К данной цели добавлялись другие заботы: собственность оказалась в руках небольшого количества людей, и ее необходимо перераспределить, чтобы обеспечить равенство, а этого не сделать без чрезвычайно высокого налогообложения богачей и «без изначального огосударствления собственности». Робеспьер мог одержать победу, лишь «принеся в жертву крупных собственников и навязав столь сильный террор, чтобы тот оказался способен убедить остальных покориться по доброй воле». Этот «важнейший раскрытый секрет» объясняет все тайны: «мерзостное убиение нации», «людоедство», превращение Вандеи в поле для экспериментов с «небывалой и бесчестной политической целью: прополоть человечество». Этот дьявольский план уже стоил Франции миллиона жителей. Помимо прочего, дело не ограничивалось исключительно Вандеей и войной за пределами страны; существовал также «надежный план» организовать в Париже голод — самое эффективное средство «сократить население Франции». Этим объясняется и тот факт, что «республиканские фаланги, превращенные в легионы геростратов и в ужасных мясников, вооруженных сотней тысяч факелов и сотней тысяч штыков, заставили трепетать такое количество людей и сожгли столько несозревшего хлеба». «Причины всех бед республики следует искать в революционном правительстве». Самая большая ответственность за это ложится на Конвент: он сформировал и поддерживал это правительство; он давал свое согласие на законы, которые были «обжигающими и удушающими, он санкционировал такое количество других, столь же плотоядных (sic), что приходится верить, когда он говорит, что Робеспьер в одиночку был сильнее, чем все депутаты вместе». Таким образом, раскрытие этого макиавеллиевского плана позволяет покарать истинных виновных — тех, кто служил «деспотии» и чьи преступления взывают о мести. Однако это «доказательное и счастливое раскрытие тайны» прежде всего позволяет снять вину с Революции: раскрытие заговора и его «ужасной системы» обеспечивает обретение ею изначальной чистоты[147].
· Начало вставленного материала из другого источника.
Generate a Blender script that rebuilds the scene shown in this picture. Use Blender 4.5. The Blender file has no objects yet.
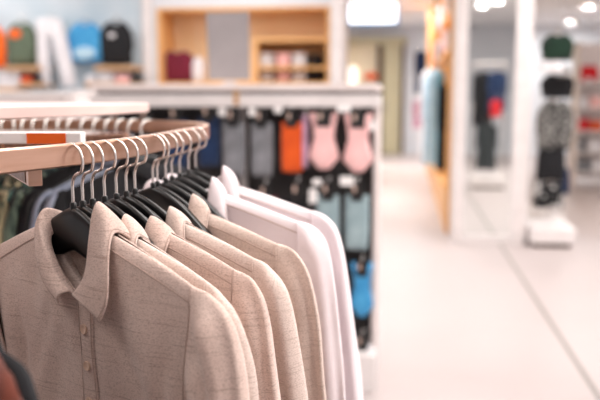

Этот текст необычен в плане фантасмагории, родившейся в попытке разгадать тайны истории, однако в нем можно легко узнать перемешанные и слитые воедино основные страхи, которые преследовали Старый порядок, и новые призраки, порожденные Революцией: коварные планы и козни; «голодный заговор»; Террор, представляемый как детище тайных сил и проводимый в жизнь «чудовищами-людоедами». Он примечателен показом логики навязчивых идей, которая приводит к восприятию, пусть и фантазматическому, Террора как системы власти, пригодной для устранения, то есть уничтожения, тысяч и даже миллионов граждан с единственной целью: достичь реализации революционных замыслов.
Суд над Террором превратился в суд над Революцией. Не над Французской революцией как историческим феноменом, поскольку отныне одним из ее этапов как раз и стало требование правды, заставлявшее анализировать причинно-следственную связь, которая привела от принципов 1789 года к убийствам в Нанте и гражданской войне; а над Революцией как демиургом системы образов II года. Так, поздравляя читателей с закрытием Якобинского клуба, одна из термидорианских газет напечатала ужасную фразу: «Они больше не будут нас топить, они больше не будут нас расстреливать, они больше не будут палить из пушек по французскому народу, чтобы сделать его лучше»[148]. Закрытие Клуба стало знаковым событием для уничтожения политического и символического наследия Террора. Но были и другие: возвращение депутатов-жирондистов, участившиеся обвинения в адрес членов бывших Комитетов, уничтожение «золотой молодежью» символов II года — красных колпаков и бюстов «мучеников свободы». Однако на этом невозможно было остановиться: вскоре была поставлена под вопрос Конституция 1793 года. Нападая на террористическую систему образов, Термидор сталкивался с политическими и культурными проблемами, поскольку Революция, будучи наследницей Просвещения, привела не только к «тирании» — также она породила чудовищное явление, противоречащее и ее истокам, и ее целям, явление, с которым она хотела навеки покончить: вандализм.